» SET TASK: Give back the lines exactly, from the first one to the line with "return m, nt, nt.nodes['Principled BSDF']", both ends included.

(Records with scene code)
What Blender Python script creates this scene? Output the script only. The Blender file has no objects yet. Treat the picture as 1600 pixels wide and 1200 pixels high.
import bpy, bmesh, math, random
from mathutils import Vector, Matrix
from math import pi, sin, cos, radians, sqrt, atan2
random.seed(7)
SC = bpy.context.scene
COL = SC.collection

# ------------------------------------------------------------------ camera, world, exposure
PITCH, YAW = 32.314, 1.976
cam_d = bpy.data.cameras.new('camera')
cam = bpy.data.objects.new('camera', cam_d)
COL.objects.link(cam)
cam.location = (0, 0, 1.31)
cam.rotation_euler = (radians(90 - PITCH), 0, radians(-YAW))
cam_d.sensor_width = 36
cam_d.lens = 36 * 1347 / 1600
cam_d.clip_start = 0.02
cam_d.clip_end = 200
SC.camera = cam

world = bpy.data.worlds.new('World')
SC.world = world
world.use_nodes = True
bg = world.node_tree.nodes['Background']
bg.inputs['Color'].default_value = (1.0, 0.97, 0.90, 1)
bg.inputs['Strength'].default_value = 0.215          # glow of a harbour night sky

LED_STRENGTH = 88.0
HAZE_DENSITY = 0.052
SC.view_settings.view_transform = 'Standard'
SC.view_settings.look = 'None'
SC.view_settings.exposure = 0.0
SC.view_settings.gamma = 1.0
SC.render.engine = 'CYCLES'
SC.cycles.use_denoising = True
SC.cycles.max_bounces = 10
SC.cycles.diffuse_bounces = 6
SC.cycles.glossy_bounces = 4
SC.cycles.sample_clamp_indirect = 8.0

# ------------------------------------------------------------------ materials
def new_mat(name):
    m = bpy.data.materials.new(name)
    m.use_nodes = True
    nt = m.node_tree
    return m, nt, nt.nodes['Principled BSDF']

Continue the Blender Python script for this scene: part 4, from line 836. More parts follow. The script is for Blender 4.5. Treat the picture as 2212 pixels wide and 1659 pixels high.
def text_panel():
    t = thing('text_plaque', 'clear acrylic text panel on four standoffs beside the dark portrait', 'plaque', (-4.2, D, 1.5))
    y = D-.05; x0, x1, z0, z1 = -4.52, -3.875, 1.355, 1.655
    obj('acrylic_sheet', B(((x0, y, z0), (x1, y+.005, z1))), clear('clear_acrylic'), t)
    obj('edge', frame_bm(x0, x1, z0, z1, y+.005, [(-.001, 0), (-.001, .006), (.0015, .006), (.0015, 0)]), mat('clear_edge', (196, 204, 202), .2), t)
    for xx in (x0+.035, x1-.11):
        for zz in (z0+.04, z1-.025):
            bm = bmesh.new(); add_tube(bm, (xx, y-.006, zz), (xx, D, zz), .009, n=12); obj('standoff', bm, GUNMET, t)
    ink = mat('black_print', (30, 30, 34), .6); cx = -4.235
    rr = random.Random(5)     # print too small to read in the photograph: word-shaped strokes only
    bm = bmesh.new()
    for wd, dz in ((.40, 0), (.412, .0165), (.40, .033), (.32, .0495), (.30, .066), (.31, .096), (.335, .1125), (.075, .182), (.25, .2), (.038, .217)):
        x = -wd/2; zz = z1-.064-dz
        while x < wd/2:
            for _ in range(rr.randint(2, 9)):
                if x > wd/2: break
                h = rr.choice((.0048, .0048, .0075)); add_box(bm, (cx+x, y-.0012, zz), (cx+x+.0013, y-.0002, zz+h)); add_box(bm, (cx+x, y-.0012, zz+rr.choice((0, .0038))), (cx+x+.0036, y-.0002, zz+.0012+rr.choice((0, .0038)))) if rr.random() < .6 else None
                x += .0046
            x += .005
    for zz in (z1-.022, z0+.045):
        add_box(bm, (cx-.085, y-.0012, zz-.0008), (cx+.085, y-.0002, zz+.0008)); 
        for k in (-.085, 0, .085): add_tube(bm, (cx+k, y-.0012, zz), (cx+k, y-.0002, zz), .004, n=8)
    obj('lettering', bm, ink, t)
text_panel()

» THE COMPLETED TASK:
What Blender Python script creates this scene? Output the script only. The Blender file has no objects yet. Treat the picture as 1600 pixels wide and 1200 pixels high.
import bpy, bmesh, math, random
from mathutils import Vector, Matrix
from math import pi, sin, cos, radians, sqrt, atan2
random.seed(7)
SC = bpy.context.scene
COL = SC.collection

# ------------------------------------------------------------------ camera, world, exposure
PITCH, YAW = 32.314, 1.976
cam_d = bpy.data.cameras.new('camera')
cam = bpy.data.objects.new('camera', cam_d)
COL.objects.link(cam)
cam.location = (0, 0, 1.31)
cam.rotation_euler = (radians(90 - PITCH), 0, radians(-YAW))
cam_d.sensor_width = 36
cam_d.lens = 36 * 1347 / 1600
cam_d.clip_start = 0.02
cam_d.clip_end = 200
SC.camera = cam

world = bpy.data.worlds.new('World')
SC.world = world
world.use_nodes = True
bg = world.node_tree.nodes['Background']
bg.inputs['Color'].default_value = (1.0, 0.97, 0.90, 1)
bg.inputs['Strength'].default_value = 0.215          # glow of a harbour night sky

LED_STRENGTH = 88.0
HAZE_DENSITY = 0.052
SC.view_settings.view_transform = 'Standard'
SC.view_settings.look = 'None'
SC.view_settings.exposure = 0.0
SC.view_settings.gamma = 1.0
SC.render.engine = 'CYCLES'
SC.cycles.use_denoising = True
SC.cycles.max_bounces = 10
SC.cycles.diffuse_bounces = 6
SC.cycles.glossy_bounces = 4
SC.cycles.sample_clamp_indirect = 8.0

# ------------------------------------------------------------------ materials
def new_mat(name):
    m = bpy.data.materials.new(name)
    m.use_nodes = True
    nt = m.node_tree
    return m, nt, nt.nodes['Principled BSDF']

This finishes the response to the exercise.